In 2014 it was announced Scarlett Johansson would star as protagonist Motoko Kusanagi in the upcoming film “Ghost in the Shell.” The decision surprised and angered many people as Johansson – most famous for portraying the Black Widow in Marvel’s “Avengers” movie series – is obviously not Japanese. The casting choice is offensive, but the real problem extends beyond this specific decision. I doubt the controversy will be enough to stop the movie from becoming a box office success when it is released in late March. The trailers released so far have been met with overwhelmingly positive responses.

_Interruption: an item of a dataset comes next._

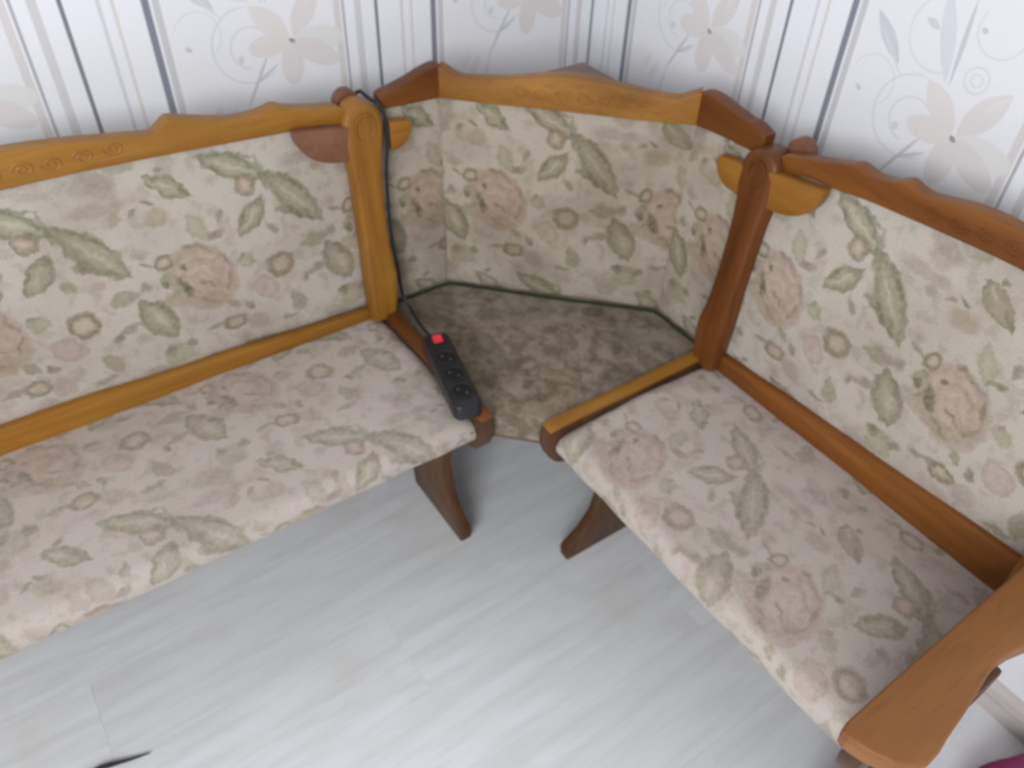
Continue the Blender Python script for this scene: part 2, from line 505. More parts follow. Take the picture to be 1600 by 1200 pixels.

The problem is this: people are willing to overlook the blatant whitewashing and culture erasure.

Whitewashing is an incredibly complicated and broad issue in the film industry. Other examples include Rooney Mara playing an indigenous native girl in 2015’s “Pan” and Angelina Jolie portraying Mariane Pearl, an Afro-Cuban woman, in “A Mighty Heart.” The purpose of this article is not to claim one race is more or less disenfranchised via media representation than another, but to criticize Hollywood’s failure to cast East Asians in its movies.

Obviously the days when Mickey Rooney could tape his eyelids back and play a pidgin-speaking, bucktoothed Japanese man as he did in “Breakfast at Tiffany’s” are gone, but I have seen several white actors take on roles that should have gone to an Asian one with little to no backlash outside of communities of Asian actors and audiences. Emma Stone portrayed quarter-Chinese and quarter-Pacific Islander Allison Ng in Cameron Crowe’s 2015 box office bomb, “Aloha.” In the adaptation of Rick Yancey’s young adult series “The 5th Wave,” Ringer is played by a white actress despite Yancey’s claims that he told the producers in charge of casting she was Asian multiple times. Tilda Swinton was cast as the “Ancient One” in Marvel’s 2016 hit, “Doctor Strange.” In the comics, Swinton’s character was a Mongolian man and, despite the whitewashing, “Dr. Strange” was one of the biggest successes of 2016.

The problems do not stop with poor casting choices. George Lucas admitted that many of the inspirations for Star Wars were steeped in Asian influence yet “Rogue One: A Star Wars Story” was the first movie to feature any Asian characters. Movies that take place in an Asian location unfailingly focus on the improbable white person in its midst like “Lucy,” also starring Johannsson in 2014, and last year’s “The Great Wall.” “Doctor Strange” and Marvel’s upcoming Netflix series “Iron Fist” both rely heavily on East Asian mysticism for their stories, yet star white men. Every time a U.S. adaptation of an anime rolls around, it unfailingly casts white people in starring roles, most of the time refusing to even hold auditions for Asian actors—“Speed Racer,” “Dragon Ball Z,” “Death Note” and now “Ghost in the Shell.”

It seems people want stories about Asia or the Asian experience or aesthetic – just not ones about Asians. This is bad news for a market where opportunities for actors are already depressingly sparse. It sounds like a ridiculous question, but I have to ask: When will Asians get the right to play Asians?